Description of the task
The entries need to be copied exactly.

[Start of Data]

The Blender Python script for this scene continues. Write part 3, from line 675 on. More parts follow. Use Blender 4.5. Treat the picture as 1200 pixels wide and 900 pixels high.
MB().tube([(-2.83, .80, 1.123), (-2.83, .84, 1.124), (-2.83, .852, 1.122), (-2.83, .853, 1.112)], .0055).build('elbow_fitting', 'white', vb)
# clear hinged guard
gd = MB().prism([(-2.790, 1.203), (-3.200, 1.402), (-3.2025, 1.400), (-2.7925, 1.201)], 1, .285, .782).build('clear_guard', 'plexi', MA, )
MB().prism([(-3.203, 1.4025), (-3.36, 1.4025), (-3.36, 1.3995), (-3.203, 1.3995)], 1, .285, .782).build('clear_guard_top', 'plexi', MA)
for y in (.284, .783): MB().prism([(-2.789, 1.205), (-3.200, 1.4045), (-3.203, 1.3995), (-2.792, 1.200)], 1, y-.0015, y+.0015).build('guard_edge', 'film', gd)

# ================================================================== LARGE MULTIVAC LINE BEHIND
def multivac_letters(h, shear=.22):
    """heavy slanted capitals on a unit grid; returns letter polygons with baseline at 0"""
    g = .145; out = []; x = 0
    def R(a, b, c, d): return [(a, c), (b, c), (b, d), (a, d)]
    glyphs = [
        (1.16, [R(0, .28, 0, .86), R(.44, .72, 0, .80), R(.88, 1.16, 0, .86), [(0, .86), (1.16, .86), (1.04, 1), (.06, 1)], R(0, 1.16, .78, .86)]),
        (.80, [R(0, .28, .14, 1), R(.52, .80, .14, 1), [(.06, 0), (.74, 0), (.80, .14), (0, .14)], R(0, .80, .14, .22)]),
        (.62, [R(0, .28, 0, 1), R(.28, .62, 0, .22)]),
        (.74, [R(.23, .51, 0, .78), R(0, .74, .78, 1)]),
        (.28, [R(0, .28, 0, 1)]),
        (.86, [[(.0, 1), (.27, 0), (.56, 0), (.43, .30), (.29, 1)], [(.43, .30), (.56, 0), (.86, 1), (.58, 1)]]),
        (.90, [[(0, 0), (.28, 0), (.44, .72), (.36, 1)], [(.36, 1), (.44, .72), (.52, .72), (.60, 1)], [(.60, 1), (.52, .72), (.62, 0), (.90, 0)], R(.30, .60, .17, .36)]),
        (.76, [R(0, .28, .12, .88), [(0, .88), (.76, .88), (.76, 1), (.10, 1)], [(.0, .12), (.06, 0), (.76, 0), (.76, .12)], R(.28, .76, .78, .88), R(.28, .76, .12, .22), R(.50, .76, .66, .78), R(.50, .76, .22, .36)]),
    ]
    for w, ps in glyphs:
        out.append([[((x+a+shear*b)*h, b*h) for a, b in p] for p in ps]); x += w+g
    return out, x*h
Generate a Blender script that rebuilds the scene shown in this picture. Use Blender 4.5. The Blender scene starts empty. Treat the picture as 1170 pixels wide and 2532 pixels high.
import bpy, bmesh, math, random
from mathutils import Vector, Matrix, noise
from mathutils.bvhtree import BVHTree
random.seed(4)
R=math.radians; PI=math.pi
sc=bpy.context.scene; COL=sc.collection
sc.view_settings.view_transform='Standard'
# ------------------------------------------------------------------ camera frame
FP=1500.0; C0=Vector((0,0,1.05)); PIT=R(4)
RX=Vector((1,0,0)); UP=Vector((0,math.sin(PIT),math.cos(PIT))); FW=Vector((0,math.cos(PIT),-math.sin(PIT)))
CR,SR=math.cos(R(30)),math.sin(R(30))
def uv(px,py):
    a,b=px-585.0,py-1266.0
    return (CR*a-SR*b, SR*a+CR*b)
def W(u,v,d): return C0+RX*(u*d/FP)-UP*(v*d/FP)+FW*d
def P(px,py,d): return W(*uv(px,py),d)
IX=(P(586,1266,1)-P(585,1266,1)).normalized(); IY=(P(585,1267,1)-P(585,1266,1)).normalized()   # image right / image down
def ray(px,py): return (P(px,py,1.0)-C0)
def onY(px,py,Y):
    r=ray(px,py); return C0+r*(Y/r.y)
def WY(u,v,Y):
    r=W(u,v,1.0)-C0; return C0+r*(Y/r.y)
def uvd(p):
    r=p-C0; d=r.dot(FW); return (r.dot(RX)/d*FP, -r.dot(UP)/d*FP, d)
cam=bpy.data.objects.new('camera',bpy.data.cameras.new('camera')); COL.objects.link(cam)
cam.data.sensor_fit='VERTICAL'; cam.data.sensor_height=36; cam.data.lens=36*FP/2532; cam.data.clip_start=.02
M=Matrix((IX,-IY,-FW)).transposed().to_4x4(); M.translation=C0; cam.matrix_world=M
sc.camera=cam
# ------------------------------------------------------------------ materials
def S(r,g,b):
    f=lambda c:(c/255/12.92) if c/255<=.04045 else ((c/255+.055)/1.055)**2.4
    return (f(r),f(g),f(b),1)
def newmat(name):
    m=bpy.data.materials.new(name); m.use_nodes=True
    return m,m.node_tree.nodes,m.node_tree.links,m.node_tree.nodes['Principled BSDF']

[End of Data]

Solution below
The Blender Python script for this scene continues. Write part 3, from line 675 on. More parts follow. Use Blender 4.5. Treat the picture as 1200 pixels wide and 900 pixels high.
MB().tube([(-2.83, .80, 1.123), (-2.83, .84, 1.124), (-2.83, .852, 1.122), (-2.83, .853, 1.112)], .0055).build('elbow_fitting', 'white', vb)
# clear hinged guard
gd = MB().prism([(-2.790, 1.203), (-3.200, 1.402), (-3.2025, 1.400), (-2.7925, 1.201)], 1, .285, .782).build('clear_guard', 'plexi', MA, )
MB().prism([(-3.203, 1.4025), (-3.36, 1.4025), (-3.36, 1.3995), (-3.203, 1.3995)], 1, .285, .782).build('clear_guard_top', 'plexi', MA)
for y in (.284, .783): MB().prism([(-2.789, 1.205), (-3.200, 1.4045), (-3.203, 1.3995), (-2.792, 1.200)], 1, y-.0015, y+.0015).build('guard_edge', 'film', gd)

# ================================================================== LARGE MULTIVAC LINE BEHIND
def multivac_letters(h, shear=.22):
    """heavy slanted capitals on a unit grid; returns letter polygons with baseline at 0"""
    g = .145; out = []; x = 0
    def R(a, b, c, d): return [(a, c), (b, c), (b, d), (a, d)]
    glyphs = [
        (1.16, [R(0, .28, 0, .86), R(.44, .72, 0, .80), R(.88, 1.16, 0, .86), [(0, .86), (1.16, .86), (1.04, 1), (.06, 1)], R(0, 1.16, .78, .86)]),
        (.80, [R(0, .28, .14, 1), R(.52, .80, .14, 1), [(.06, 0), (.74, 0), (.80, .14), (0, .14)], R(0, .80, .14, .22)]),
        (.62, [R(0, .28, 0, 1), R(.28, .62, 0, .22)]),
        (.74, [R(.23, .51, 0, .78), R(0, .74, .78, 1)]),
        (.28, [R(0, .28, 0, 1)]),
        (.86, [[(.0, 1), (.27, 0), (.56, 0), (.43, .30), (.29, 1)], [(.43, .30), (.56, 0), (.86, 1), (.58, 1)]]),
        (.90, [[(0, 0), (.28, 0), (.44, .72), (.36, 1)], [(.36, 1), (.44, .72), (.52, .72), (.60, 1)], [(.60, 1), (.52, .72), (.62, 0), (.90, 0)], R(.30, .60, .17, .36)]),
        (.76, [R(0, .28, .12, .88), [(0, .88), (.76, .88), (.76, 1), (.10, 1)], [(.0, .12), (.06, 0), (.76, 0), (.76, .12)], R(.28, .76, .78, .88), R(.28, .76, .12, .22), R(.50, .76, .66, .78), R(.50, .76, .22, .36)]),
    ]
    for w, ps in glyphs:
        out.append([[((x+a+shear*b)*h, b*h) for a, b in p] for p in ps]); x += w+g
    return out, x*h
Generate a Blender script that rebuilds the scene shown in this picture. Use Blender 4.5. The Blender scene starts empty. Treat the picture as 1170 pixels wide and 2532 pixels high.
import bpy, bmesh, math, random
from mathutils import Vector, Matrix, noise
from mathutils.bvhtree import BVHTree
random.seed(4)
R=math.radians; PI=math.pi
sc=bpy.context.scene; COL=sc.collection
sc.view_settings.view_transform='Standard'
# ------------------------------------------------------------------ camera frame
FP=1500.0; C0=Vector((0,0,1.05)); PIT=R(4)
RX=Vector((1,0,0)); UP=Vector((0,math.sin(PIT),math.cos(PIT))); FW=Vector((0,math.cos(PIT),-math.sin(PIT)))
CR,SR=math.cos(R(30)),math.sin(R(30))
def uv(px,py):
    a,b=px-585.0,py-1266.0
    return (CR*a-SR*b, SR*a+CR*b)
def W(u,v,d): return C0+RX*(u*d/FP)-UP*(v*d/FP)+FW*d
def P(px,py,d): return W(*uv(px,py),d)
IX=(P(586,1266,1)-P(585,1266,1)).normalized(); IY=(P(585,1267,1)-P(585,1266,1)).normalized()   # image right / image down
def ray(px,py): return (P(px,py,1.0)-C0)
def onY(px,py,Y):
    r=ray(px,py); return C0+r*(Y/r.y)
def WY(u,v,Y):
    r=W(u,v,1.0)-C0; return C0+r*(Y/r.y)
def uvd(p):
    r=p-C0; d=r.dot(FW); return (r.dot(RX)/d*FP, -r.dot(UP)/d*FP, d)
cam=bpy.data.objects.new('camera',bpy.data.cameras.new('camera')); COL.objects.link(cam)
cam.data.sensor_fit='VERTICAL'; cam.data.sensor_height=36; cam.data.lens=36*FP/2532; cam.data.clip_start=.02
M=Matrix((IX,-IY,-FW)).transposed().to_4x4(); M.translation=C0; cam.matrix_world=M
sc.camera=cam
# ------------------------------------------------------------------ materials
def S(r,g,b):
    f=lambda c:(c/255/12.92) if c/255<=.04045 else ((c/255+.055)/1.055)**2.4
    return (f(r),f(g),f(b),1)
def newmat(name):
    m=bpy.data.materials.new(name); m.use_nodes=True
    return m,m.node_tree.nodes,m.node_tree.links,m.node_tree.nodes['Principled BSDF']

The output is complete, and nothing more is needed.